>> start GIVEN MATERIAL
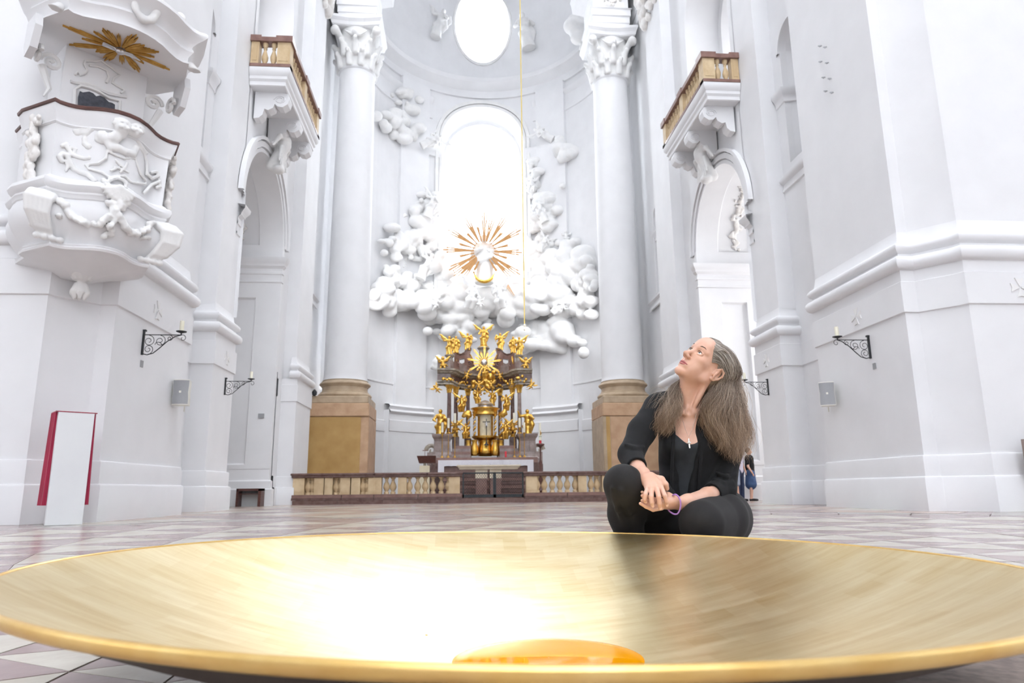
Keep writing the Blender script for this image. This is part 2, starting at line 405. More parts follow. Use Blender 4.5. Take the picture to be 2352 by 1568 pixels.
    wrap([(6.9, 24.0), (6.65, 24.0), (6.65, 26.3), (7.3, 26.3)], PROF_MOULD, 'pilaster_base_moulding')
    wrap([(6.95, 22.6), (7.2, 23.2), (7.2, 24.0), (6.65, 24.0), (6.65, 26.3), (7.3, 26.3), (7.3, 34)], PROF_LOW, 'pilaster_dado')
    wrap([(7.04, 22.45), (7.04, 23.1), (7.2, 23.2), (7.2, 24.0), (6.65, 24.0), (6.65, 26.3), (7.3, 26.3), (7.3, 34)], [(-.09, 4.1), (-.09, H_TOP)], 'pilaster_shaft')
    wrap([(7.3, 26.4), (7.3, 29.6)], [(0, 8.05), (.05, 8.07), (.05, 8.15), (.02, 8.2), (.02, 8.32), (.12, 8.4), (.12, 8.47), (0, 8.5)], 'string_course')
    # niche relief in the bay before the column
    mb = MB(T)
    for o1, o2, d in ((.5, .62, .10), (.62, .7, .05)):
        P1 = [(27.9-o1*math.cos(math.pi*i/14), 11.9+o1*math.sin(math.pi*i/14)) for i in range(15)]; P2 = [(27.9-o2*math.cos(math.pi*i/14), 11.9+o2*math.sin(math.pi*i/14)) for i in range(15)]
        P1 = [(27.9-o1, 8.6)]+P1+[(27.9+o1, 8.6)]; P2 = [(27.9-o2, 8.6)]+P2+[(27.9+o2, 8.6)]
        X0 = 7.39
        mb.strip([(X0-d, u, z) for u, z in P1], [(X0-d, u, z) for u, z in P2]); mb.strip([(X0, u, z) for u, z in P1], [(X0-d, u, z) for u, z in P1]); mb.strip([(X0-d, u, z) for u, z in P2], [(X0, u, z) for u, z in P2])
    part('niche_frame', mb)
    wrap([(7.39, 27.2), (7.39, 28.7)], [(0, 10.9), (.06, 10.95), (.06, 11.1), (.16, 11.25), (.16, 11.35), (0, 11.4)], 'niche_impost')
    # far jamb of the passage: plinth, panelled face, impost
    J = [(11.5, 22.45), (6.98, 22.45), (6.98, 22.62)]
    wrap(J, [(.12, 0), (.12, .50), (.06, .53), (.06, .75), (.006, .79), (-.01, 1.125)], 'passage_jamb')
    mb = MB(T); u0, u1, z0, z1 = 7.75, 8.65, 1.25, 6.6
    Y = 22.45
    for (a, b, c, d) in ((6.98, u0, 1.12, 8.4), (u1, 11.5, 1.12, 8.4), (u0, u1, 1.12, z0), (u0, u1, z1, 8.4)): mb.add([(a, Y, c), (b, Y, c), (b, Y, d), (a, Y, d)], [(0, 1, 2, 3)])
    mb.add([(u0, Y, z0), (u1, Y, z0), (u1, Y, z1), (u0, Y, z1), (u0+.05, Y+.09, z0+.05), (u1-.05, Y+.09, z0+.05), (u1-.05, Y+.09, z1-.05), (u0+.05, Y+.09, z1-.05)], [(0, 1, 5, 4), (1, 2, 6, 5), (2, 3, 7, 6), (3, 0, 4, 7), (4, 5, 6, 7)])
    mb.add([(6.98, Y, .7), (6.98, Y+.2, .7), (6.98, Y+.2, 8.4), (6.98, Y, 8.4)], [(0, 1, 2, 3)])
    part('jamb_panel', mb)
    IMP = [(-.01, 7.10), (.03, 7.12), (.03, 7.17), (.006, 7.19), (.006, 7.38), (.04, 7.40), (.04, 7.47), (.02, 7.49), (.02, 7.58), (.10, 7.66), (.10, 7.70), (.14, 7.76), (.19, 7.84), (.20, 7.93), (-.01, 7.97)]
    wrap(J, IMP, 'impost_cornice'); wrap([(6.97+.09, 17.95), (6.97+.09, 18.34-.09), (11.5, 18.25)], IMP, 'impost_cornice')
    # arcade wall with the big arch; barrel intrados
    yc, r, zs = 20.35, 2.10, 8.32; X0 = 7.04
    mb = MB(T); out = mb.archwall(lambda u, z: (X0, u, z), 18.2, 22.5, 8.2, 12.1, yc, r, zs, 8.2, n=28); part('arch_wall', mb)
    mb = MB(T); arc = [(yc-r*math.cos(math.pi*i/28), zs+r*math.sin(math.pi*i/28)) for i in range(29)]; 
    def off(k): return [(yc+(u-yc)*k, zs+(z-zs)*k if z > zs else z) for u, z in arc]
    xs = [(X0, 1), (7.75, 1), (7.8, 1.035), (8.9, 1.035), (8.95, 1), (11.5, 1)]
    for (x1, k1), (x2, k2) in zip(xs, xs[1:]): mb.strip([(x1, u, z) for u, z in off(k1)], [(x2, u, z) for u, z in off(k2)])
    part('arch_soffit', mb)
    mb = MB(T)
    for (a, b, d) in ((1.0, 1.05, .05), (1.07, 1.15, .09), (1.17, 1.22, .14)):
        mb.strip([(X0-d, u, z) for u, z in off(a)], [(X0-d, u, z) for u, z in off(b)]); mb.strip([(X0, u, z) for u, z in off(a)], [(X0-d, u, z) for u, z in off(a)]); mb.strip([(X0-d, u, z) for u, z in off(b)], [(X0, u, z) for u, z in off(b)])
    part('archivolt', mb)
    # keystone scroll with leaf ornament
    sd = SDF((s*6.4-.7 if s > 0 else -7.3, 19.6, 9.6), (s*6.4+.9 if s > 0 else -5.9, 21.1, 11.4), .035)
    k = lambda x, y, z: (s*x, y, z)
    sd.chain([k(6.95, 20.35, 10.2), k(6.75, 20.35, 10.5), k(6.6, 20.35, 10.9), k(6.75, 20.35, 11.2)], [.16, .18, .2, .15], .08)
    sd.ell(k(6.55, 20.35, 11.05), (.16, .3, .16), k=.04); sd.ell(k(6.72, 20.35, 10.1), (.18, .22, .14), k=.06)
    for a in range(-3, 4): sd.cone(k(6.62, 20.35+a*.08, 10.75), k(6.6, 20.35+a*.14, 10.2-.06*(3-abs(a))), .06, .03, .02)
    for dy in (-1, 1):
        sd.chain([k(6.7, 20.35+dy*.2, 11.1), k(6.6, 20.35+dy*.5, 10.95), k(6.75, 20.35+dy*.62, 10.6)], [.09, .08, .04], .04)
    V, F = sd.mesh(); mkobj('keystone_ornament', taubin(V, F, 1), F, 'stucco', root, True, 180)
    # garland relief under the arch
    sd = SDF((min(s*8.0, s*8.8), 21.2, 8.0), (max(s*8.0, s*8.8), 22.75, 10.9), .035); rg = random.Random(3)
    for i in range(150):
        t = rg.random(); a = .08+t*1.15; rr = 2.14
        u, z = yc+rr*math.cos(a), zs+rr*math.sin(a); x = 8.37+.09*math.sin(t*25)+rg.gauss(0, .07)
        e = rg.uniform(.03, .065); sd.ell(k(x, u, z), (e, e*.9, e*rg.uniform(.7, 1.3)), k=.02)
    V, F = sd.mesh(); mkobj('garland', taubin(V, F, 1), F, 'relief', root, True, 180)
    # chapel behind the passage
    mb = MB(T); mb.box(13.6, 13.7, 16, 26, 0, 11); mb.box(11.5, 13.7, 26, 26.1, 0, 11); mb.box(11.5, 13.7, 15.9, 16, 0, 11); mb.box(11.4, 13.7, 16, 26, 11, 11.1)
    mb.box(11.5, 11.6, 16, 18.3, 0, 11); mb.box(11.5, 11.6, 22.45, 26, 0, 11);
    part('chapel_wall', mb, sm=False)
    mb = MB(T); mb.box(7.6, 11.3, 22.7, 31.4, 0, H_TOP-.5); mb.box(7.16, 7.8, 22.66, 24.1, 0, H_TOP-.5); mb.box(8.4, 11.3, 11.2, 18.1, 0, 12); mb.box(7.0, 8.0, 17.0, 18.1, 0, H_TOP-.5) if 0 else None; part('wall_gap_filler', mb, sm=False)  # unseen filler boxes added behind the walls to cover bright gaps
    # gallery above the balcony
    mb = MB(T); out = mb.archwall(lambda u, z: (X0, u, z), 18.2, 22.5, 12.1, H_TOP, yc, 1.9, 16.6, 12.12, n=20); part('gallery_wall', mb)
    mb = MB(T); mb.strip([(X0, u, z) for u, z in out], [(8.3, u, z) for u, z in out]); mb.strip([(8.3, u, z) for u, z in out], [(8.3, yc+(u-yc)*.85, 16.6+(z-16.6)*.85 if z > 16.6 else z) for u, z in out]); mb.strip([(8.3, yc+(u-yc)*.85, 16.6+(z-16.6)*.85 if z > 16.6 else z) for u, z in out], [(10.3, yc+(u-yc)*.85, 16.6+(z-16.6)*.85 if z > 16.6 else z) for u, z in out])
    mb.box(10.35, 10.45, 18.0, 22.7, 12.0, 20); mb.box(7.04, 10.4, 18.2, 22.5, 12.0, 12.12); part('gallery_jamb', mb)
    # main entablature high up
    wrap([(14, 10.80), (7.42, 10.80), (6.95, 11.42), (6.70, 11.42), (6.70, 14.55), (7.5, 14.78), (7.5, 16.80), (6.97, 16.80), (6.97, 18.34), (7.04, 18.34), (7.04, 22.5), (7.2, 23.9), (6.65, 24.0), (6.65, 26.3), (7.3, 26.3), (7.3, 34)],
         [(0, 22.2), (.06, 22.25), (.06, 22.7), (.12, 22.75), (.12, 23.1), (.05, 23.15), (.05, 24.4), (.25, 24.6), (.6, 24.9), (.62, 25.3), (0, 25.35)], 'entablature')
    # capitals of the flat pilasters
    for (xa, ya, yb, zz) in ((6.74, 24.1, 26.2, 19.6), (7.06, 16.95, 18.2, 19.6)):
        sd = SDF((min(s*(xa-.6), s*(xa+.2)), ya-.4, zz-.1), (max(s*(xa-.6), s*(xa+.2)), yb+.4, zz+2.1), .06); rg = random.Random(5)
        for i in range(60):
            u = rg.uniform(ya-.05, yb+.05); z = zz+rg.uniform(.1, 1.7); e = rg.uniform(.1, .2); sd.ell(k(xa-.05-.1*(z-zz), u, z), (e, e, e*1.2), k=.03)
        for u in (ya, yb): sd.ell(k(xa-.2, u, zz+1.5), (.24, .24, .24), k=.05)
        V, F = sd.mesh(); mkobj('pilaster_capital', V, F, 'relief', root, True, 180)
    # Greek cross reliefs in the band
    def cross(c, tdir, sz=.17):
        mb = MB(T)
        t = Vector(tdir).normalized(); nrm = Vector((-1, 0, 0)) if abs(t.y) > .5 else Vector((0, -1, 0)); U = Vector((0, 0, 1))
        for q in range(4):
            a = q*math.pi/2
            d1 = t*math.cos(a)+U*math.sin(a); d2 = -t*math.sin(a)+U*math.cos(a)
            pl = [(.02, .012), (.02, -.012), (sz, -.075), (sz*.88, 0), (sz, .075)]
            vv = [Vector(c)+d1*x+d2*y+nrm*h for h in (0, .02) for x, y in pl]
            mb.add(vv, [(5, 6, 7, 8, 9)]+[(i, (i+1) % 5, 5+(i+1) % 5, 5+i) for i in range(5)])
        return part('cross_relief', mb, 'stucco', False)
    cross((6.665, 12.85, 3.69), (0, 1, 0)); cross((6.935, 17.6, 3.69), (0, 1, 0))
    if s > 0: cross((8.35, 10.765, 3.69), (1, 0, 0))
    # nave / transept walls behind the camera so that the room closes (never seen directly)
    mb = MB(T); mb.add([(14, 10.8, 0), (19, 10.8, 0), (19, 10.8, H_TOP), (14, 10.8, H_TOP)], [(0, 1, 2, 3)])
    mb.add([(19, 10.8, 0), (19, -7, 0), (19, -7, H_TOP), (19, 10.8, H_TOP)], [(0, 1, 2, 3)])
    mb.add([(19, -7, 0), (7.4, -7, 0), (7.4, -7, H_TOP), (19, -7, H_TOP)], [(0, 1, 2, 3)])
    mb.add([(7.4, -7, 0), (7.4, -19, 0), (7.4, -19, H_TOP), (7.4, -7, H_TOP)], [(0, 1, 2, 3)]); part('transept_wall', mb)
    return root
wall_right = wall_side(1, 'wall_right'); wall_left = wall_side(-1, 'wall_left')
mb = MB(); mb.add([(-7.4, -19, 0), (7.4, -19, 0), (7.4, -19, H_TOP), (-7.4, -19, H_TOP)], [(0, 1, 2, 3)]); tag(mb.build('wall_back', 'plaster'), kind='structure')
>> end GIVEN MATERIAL
GIVEN TASK =>
Reply with the number of lines in the data that include the string "part" and nothing else.

ANSWER TO THIS TASK =>
12